▶ **Your objective**
Below are some entries; can you quote all of them exactly?
╭─ Data in this exercise
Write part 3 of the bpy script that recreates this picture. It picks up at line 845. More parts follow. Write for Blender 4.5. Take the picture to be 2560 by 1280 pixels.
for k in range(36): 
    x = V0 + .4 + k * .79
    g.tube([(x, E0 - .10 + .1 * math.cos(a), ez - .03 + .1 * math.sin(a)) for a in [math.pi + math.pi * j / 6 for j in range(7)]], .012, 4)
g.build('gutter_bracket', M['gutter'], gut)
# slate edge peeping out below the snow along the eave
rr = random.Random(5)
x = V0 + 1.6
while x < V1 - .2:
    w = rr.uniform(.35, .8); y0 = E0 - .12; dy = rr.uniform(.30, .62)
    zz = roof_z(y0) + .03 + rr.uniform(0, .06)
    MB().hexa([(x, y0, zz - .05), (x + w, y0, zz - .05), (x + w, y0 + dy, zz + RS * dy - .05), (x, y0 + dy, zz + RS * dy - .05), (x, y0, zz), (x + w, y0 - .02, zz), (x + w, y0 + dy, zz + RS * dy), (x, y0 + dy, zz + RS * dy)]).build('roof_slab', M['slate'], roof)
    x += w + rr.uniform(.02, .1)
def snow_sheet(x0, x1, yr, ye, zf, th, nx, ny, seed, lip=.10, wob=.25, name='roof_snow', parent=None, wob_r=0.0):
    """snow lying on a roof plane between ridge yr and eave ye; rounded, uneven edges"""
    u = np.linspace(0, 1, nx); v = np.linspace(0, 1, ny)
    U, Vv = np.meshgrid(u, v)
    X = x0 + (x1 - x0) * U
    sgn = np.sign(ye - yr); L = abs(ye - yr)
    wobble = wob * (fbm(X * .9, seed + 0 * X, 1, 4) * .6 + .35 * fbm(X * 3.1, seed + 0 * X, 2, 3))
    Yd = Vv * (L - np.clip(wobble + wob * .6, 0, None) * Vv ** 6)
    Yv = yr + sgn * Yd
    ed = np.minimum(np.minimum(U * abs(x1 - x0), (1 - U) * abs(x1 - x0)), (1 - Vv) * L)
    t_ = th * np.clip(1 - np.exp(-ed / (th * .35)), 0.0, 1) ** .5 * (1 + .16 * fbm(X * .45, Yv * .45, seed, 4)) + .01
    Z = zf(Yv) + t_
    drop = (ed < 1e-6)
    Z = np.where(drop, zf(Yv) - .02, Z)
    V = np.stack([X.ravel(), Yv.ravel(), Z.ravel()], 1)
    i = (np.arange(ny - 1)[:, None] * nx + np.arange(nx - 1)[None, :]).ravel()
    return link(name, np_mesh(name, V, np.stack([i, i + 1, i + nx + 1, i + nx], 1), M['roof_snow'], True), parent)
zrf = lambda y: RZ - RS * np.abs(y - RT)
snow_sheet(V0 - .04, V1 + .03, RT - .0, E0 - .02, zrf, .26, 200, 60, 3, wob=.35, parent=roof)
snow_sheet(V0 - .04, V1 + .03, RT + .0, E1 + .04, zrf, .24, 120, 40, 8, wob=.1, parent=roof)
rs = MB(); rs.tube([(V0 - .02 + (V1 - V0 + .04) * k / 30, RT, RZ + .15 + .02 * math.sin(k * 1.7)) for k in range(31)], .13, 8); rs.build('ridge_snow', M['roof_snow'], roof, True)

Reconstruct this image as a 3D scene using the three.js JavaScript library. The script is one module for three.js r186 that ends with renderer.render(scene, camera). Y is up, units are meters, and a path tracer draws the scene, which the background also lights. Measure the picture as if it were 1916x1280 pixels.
╰─
▶ **Solution to this task**
Write part 3 of the bpy script that recreates this picture. It picks up at line 845. More parts follow. Write for Blender 4.5. Take the picture to be 2560 by 1280 pixels.
for k in range(36): 
    x = V0 + .4 + k * .79
    g.tube([(x, E0 - .10 + .1 * math.cos(a), ez - .03 + .1 * math.sin(a)) for a in [math.pi + math.pi * j / 6 for j in range(7)]], .012, 4)
g.build('gutter_bracket', M['gutter'], gut)
# slate edge peeping out below the snow along the eave
rr = random.Random(5)
x = V0 + 1.6
while x < V1 - .2:
    w = rr.uniform(.35, .8); y0 = E0 - .12; dy = rr.uniform(.30, .62)
    zz = roof_z(y0) + .03 + rr.uniform(0, .06)
    MB().hexa([(x, y0, zz - .05), (x + w, y0, zz - .05), (x + w, y0 + dy, zz + RS * dy - .05), (x, y0 + dy, zz + RS * dy - .05), (x, y0, zz), (x + w, y0 - .02, zz), (x + w, y0 + dy, zz + RS * dy), (x, y0 + dy, zz + RS * dy)]).build('roof_slab', M['slate'], roof)
    x += w + rr.uniform(.02, .1)
def snow_sheet(x0, x1, yr, ye, zf, th, nx, ny, seed, lip=.10, wob=.25, name='roof_snow', parent=None, wob_r=0.0):
    """snow lying on a roof plane between ridge yr and eave ye; rounded, uneven edges"""
    u = np.linspace(0, 1, nx); v = np.linspace(0, 1, ny)
    U, Vv = np.meshgrid(u, v)
    X = x0 + (x1 - x0) * U
    sgn = np.sign(ye - yr); L = abs(ye - yr)
    wobble = wob * (fbm(X * .9, seed + 0 * X, 1, 4) * .6 + .35 * fbm(X * 3.1, seed + 0 * X, 2, 3))
    Yd = Vv * (L - np.clip(wobble + wob * .6, 0, None) * Vv ** 6)
    Yv = yr + sgn * Yd
    ed = np.minimum(np.minimum(U * abs(x1 - x0), (1 - U) * abs(x1 - x0)), (1 - Vv) * L)
    t_ = th * np.clip(1 - np.exp(-ed / (th * .35)), 0.0, 1) ** .5 * (1 + .16 * fbm(X * .45, Yv * .45, seed, 4)) + .01
    Z = zf(Yv) + t_
    drop = (ed < 1e-6)
    Z = np.where(drop, zf(Yv) - .02, Z)
    V = np.stack([X.ravel(), Yv.ravel(), Z.ravel()], 1)
    i = (np.arange(ny - 1)[:, None] * nx + np.arange(nx - 1)[None, :]).ravel()
    return link(name, np_mesh(name, V, np.stack([i, i + 1, i + nx + 1, i + nx], 1), M['roof_snow'], True), parent)
zrf = lambda y: RZ - RS * np.abs(y - RT)
snow_sheet(V0 - .04, V1 + .03, RT - .0, E0 - .02, zrf, .26, 200, 60, 3, wob=.35, parent=roof)
snow_sheet(V0 - .04, V1 + .03, RT + .0, E1 + .04, zrf, .24, 120, 40, 8, wob=.1, parent=roof)
rs = MB(); rs.tube([(V0 - .02 + (V1 - V0 + .04) * k / 30, RT, RZ + .15 + .02 * math.sin(k * 1.7)) for k in range(31)], .13, 8); rs.build('ridge_snow', M['roof_snow'], roof, True)

Reconstruct this image as a 3D scene using the three.js JavaScript library. The script is one module for three.js r186 that ends with renderer.render(scene, camera). Y is up, units are meters, and a path tracer draws the scene, which the background also lights. Measure the picture as if it were 1916x1280 pixels.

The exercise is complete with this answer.